"Eu não sou uma estrela pop. Sou apenas uma alma perturbada que precisa de gritar em microfones de vez em quando."
Uma “alma perturbada” foi assim que O’Connor em tempos se definiu num livro de memórias e é difícil não lhe dar razão. Inquietude, revolta e protesto podiam ser nomes para esta artista, mas, em vez disso, escolheu chamar-se Magda Davitt em 2017 e, um ano mais tarde, decidiu-se pelo nome Shuhada' Sadaqat, impelida por ideais religiosos que a converteram ao islamismo. Ainda assim, continua conhecida pelo nome de baptismo, o mesmo pelo qual a chamo.
Sinéad O’Connor, respeito as tuas conhecidas dores (umas até bem mais recentes do que outras) e, claro, a tua arte, mas, talvez por culpa da minha jovialidade que teima em não amadurecer a minha opinião, não sei bem se tenho a melhor das opiniões sobre o resto.
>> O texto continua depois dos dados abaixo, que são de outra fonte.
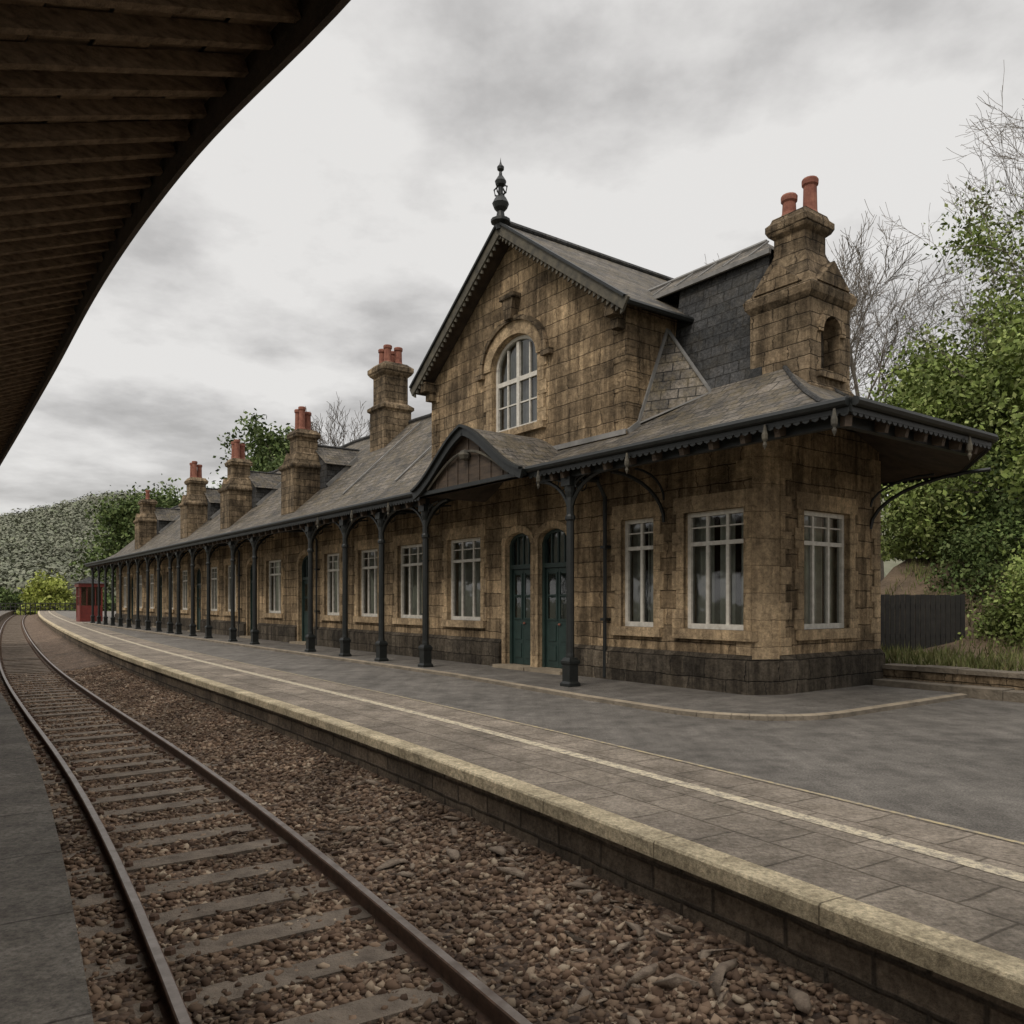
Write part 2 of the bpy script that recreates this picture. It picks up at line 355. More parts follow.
for c in (RR,RL):
    strip(b,[(c-.07,ZR-.155),(c-.065,ZR-.135),(c-.012,ZR-.12),(c-.012,ZR-.04),(c-.034,ZR-.025),(c-.034,ZR-.007),(c-.026,ZR)],'rust')
    strip(b,[(c-.026,ZR),(c+.026,ZR)],'railtop')
    strip(b,[(c+.026,ZR),(c+.034,ZR-.007),(c+.034,ZR-.025),(c+.012,ZR-.04),(c+.012,ZR-.12),(c+.065,ZR-.135),(c+.07,ZR-.155)],'rust')
b.make('rails',tk)
b=MB(); a=3
random.seed(3)
while a<arc[-1]-5 and a<190:
    x0,y0=at(a+random.uniform(-.02,.02),-.98-random.random()*.08);x1,y1=at(a+random.uniform(-.03,.03),PE+.03)
    zz=ZB+random.uniform(-.022,.0)
    b.beam((x0,y0,zz-.055),(x1,y1,zz-.055),.24,.13,'sleeper')
    for c in (RR,RL):
        for sgn in (-1,1):
            x,y=at(a,c+sgn*.11); b.lathe((x,y,zz),[(.04,0),(.035,.04),(.015,.05)],'rust',6)
    a+=.66
b.make('sleepers',tk)
ico=[]; ph=(1+5**.5)/2
for s1 in (-1,1):
    for s2 in (-1,1): ico+=[(0,s1,s2*ph),(s1,s2*ph,0),(s2*ph,0,s1)]
ico=np.array(ico)/1.9
from itertools import combinations
fc=[]
el=min(np.linalg.norm(ico[i]-ico[j]) for i,j in combinations(range(12),2))*1.01
for i,j,k in combinations(range(12),3):
    if np.linalg.norm(ico[i]-ico[j])<el and np.linalg.norm(ico[j]-ico[k])<el and np.linalg.norm(ico[i]-ico[k])<el:
        nn=np.cross(ico[j]-ico[i],ico[k]-ico[i]); fc.append((i,j,k) if nn@ico[i]>0 else (i,k,j))
fc=np.array(fc)
def stones(name,n,size,mat,aa,dd,parent,zlo,zhi,stretch=None):
    x,y=at(aa,dd); z0=bedz(dd)
    sc=size*(.5+rng.random((n,1,1))**1.5*.9)
    V=ico[None]*sc*(1+.32*rng.normal(size=(n,12,1)))
    st=np.stack([1+.5*rng.random(n),.8+.3*rng.random(n),.5+.35*rng.random(n)],1)
    if stretch: st[:,0]*=stretch
    V=V*st[:,None,:]
    if stretch: V[...,1]+=V[...,0]**2*rng.normal(size=(n,1))*4
    th=rng.random(n)*6.283; tl=rng.normal(size=n)*(.35 if not stretch else .12)
    c,s_=np.cos(tl)[:,None],np.sin(tl)[:,None]; X,Y,Z=V[...,0],V[...,1],V[...,2]
    X,Z=X*c-Z*s_,X*s_+Z*c
    c,s_=np.cos(th)[:,None],np.sin(th)[:,None]; X,Y=X*c-Y*s_,X*s_+Y*c
    V=np.stack([X+x[:,None],Y+y[:,None],Z+(z0+zlo+(zhi-zlo)*rng.random(n))[:,None]],2).reshape(-1,3)
    F=(fc[None]+12*np.arange(n)[:,None,None]).reshape(-1,3)
    return fastmesh(name,V,F,mat,parent)
a0=np.interp(2.0,pts[:,1],arc)
n=64000; aa=a0-1.5+rng.random(n)**1.7*30; dd=PE+rng.random(n)*(-PE+.03)
ph_=((aa-3)/.66)%1; ons=((ph_<.17)|(ph_>.83))&(dd<-.98)
keep=~(ons&(rng.random(n)<.74))&(np.abs(dd-RR)>.06)&(np.abs(dd-RL)>.06)
aa=aa[keep];dd=dd[keep]
stones('ballast_stones',len(aa),.025,'stones',aa,dd,tk,-.012,.016)
n=120; aa=a0+rng.random(n)**1.3*9; dd=-.1-rng.random(n)**1.2*.85
stones('pale_stone_fragments',n,.032,'pale',aa,dd,tk,.01,.03,stretch=2.2)
n=22; aa=a0+.2+rng.random(n)*5; dd=-.12-rng.random(n)*.6
stones('pale_root_pieces',n,.036,'pale',aa,dd,tk,.015,.03,stretch=3.4)
# ------------------------------------------------------------------ station building
ang=math.atan2(-.804,.595)
sb=empty('station_building',(3.87,12.9,0),ang)
F_=lambda u,v,w:(u,w,v)
E_=lambda u,v,w:(.2-w,u,v)
XL=-52
def rect(u0,u1,v0,v1): return [(u0,v0),(u1,v0),(u1,v1),(u0,v1)]
wins=[(.15,1.43),(2.14,2.99),(7.75,9.25),(10.5,11.9),(13.1,14.4),(15.75,16.95),(20.9,22.5),(26.2,27.6),(28.8,30.2),(33.8,35.2),(36.6,38),(41,42.4),(44,45.4),(48.5,50)]
doors=[(4.55,5.55),(5.8,6.75),(18,19.2),(23.5,24.7),(31.4,32.6),(39,40),(46.4,47.6)]
WZ=(1.1,3.12)
holes=[rect(-s1,-s0,*WZ) for s0,s1 in wins]
def archdoor(x0,x1,z0,zs):
    r=(x1-x0)/2; c=(x0+x1)/2
    return [(x0,z0),(x1,z0)]+[(c+r*math.cos(t),zs+r*.55*math.sin(t)) for t in np.linspace(0,math.pi,9)]
dh=[archdoor(-s1,-s0,.12,2.85) for s0,s1 in doors]
b=MB()
outer=[(XL,0),(-.001,0),(-.001,4.72),(XL,4.72)]
b.wall(outer,holes+dh,F_,.24,'stone','ashlar')
eh=rect(1.1,2.5,*WZ)
b.wall([(.45,0),(3.5,0),(3.5,4.6),(.45,4.6)],[eh],E_,.24,'stone','ashlar')
b.face([(0,0,0),(.2,.45,0),(.2,.45,4.6),(0,0,4.6)],'ashlar')
b.face([(.2,3.5,0),(-4,3.5,0),(-4,3.5,4.3),(.2,3.5,4.3)],'stone')
b.face([(-4,3.5,0),(-4,7,0),(-4,7,4.4),(-4,3.5,4.4)],'stone')
b.face([(-4,7,0),(XL,7,0),(XL,7,4.8),(-4,7,4.8)],'stone')
b.face([(XL,0,0),(XL,7,0),(XL,7,4.8),(XL,3.5,7.95),(XL,0,4.72)],'stone')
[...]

A chegada de mais um documentário sobre aquela que é uma das figuras da pop mais controversas de todos os tempos ("Nothing Compares to You", filme previamente exibido apenas nos festivais de cinema de Sundance e de Tribeca e agora disponibilizado na plataforma de streaming Showtime), traz-nos à memória todo o espetáculo polémico que esta lenda rebelde protagonizou dentro e fora do palco. A artista irlandesa continua a ser polémica, mas parece haver sempre mais uma janela de compreensão que se abre no decorrer dos tempos.
Numa breve retrospetiva à década de 90, lembramos onde tudo começou. O tema “Nothing Compares 2 U”, escrito por Prince, é interpretado pela cantora irlandesa e, de imediato, catapulta-a para o estrelato. O sucesso foi estrondoso e esperava-se tanto de O’Connor, talvez até demais.
A fama de rebelde pode ter nascido pelo cabelo rapado, que surge como resposta às exigências de executivos musicais para usar cabelo comprido, mas foi no programa “Saturday Night Live” onde ganha outra dimensão. O’Connor protagonizou um momento infeliz que dizem ter ditado a ruína da sua carreia.
A irlandesa rasgou uma imagem do Papa João Paulo II, enquanto pedia ao público que “lutasse contra o verdadeiro inimigo”. O gesto pretendia servir de protesto contra os relatos de abuso sexual de menores na Igreja Católica, mas muitos viram este comportamento como desrespetoso e desajustado. E, como se tal não bastasse, O’Connor anunciou-se sacerdotisa uns tempos depois do escândalo, o que não caiu la muito bem a muitos que a tentavam perdoar.
O conteúdo pode ser o certo, mas na forma errada nunca dá bom resultado e este foi apenas o primeiro exemplo de uma longa lista. As suas façanhas não ficam por aqui. O'Connor boicotou a cerimónia dos Emmy, apesar de estar indicada a vários prémios, foi banida de rádios e, recentemente, depois de já se ter convertido ao islamismo, diz ser contra "todos os brancos".
"O que estou prestes a dizer é algo tão racista que nunca pensei que a minha alma pudesse senti-lo. Mas, sinceramente, não quero perder mais tempo com pessoas brancas (se é assim que os não-muçulmanos são chamados). Em momento algum, por razão alguma. São nojentas."
Podíamos discorrer aqui mais uns tantos feitos, mas a verdade é que, venha o que vier, parece que continuamos a gostar, a perdoar, a esquecer, até a idolatrar, e sempre a mudar de opinião.
Sinead O’Conor, pelas melhores e piores razões, "nada se compara a ti".